MEDIOLANUM SANTONUM
(Saintes) Charente-Maritime, France.
Halfway up the Charenter river in the heart of the civitas of the Santoni or Santones, and the chief town of that tribe, this city was
the first capital of the Augustan province Aquitania and
flourished in the 1st c. A.D.; it was then eclipsed by its
two powerful neighbors, Limonum Pictonum and Burdigala.
Built before the Roman conquest on an oppidum (the
Colline de l'Hôpital) overlooking the crossing of the
Charente, under the Empire the city spread out like a
fan on the slopes of the left bank. At the same time a
suburban street developed on the right bank, where
Agrippa's great road linking Lyon to Saintes ended.

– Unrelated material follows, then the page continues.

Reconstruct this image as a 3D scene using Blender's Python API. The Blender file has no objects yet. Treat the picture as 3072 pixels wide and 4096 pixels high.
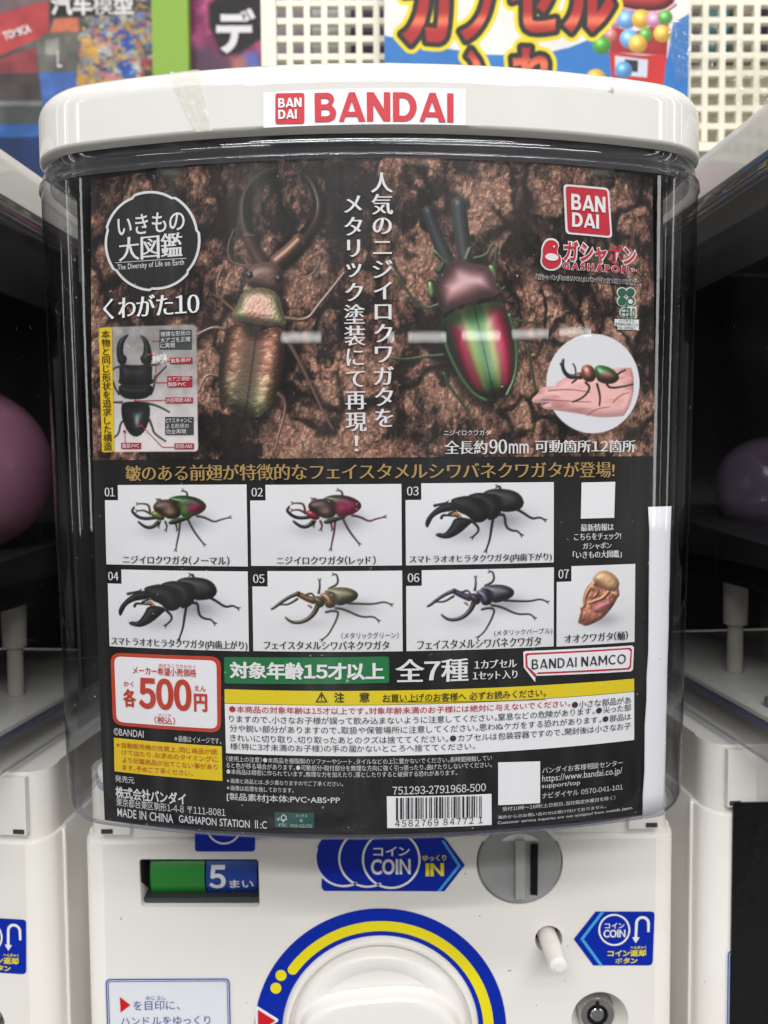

Today the boundaries of the ancient town are marked
by the Charente, the ruins of the amphitheater (to the
SW), the Saint-Vivien cemetery (to the NE) and the
Sables hill (to the N).
The Lyon road crossed the Charente by a bridge destroyed in 1843. The bridge was approached by a double-bay arch erected in A.D. 19 m honor of Tiberius, Germanicus, and Drusus the Younger by C. Julius Rufus,
who at the same time gave Lyon its Amphitheater of
the Tres Galline. The extension of this road on the left
bank formed the decumanus maximus: its path has been
clearly located, as have certain parts of the roads parallel
or perpendicular to it. Apart from the arch (which was
moved and restored in 1843-50), those public monuments still in situ are the amphitheater and, N of the city, the Baths of Saint-Saloine. The plan of the amphitheater, according to an inscription, may date from
Claudius' reign, while the section of the baths that has
been excavated reveals an asymmetric plan that was
popular in Gaul. The Saint-Vivien bath buildings N of
the town by the river were torn down in the first half
of the 19th c., as was a monument with a Doric frieze
built on the decumanus maximus in the city center, on
the N slope of the Colline de l'Hôpital. Later, the subfoundations of two large monuments were also destroyed
on this hill. Finally, we possess the elements of a great
frieze from a theater, not located; also, excavations carried out in 1944 N of the city may have uncovered the
site of a circus. Water was brought to Saintes from the
hills on the right bank of the river, at Le Douhet and
Vénérand, by an aqueduct 11 km long; some underground sections are well preserved but no traces of it
have been found in the city.
At the beginning of the 4th c. the city erected ramparts that, essentially, enclosed the original acropolis.
Excavation of these walls (to the N and W), mainly in
1887-88, enriched the Musée Archéologique. The pottery, everyday articles, and sculpture are interesting
though not exceptional, but the architectural collection
is of extremely high quality: it includes many monuments, some of them dating from the beginning of our era, judging from the style of the capitals or of certain friezes.
BIBLIOGRAPHY
F. Bourignon,
Recherches topographiques . . . sur les antiquités gauloises et romaines de la province de Saintonge IX; A. Chaudruc de Crazannes,
Antiquités de la ville de Saintes et du département de la Charente-Inferieure (1820); E. Proust & Ch. Dangibeaud,
La ville de Saintes à la fin du XIXe siècle (1900); Ch. Dangibeaud,
Mediolanum Santonum I:
Le municipe,
II:
Les ruines, le musée (1933); Keune,
RE lA, col.
2889-2301 s.v. Santoni; J. Michaud, “Le développement
topographique de Saintes au Moyen-Age,”
Bull. philologique et hist. du Comité (1961) 23-29.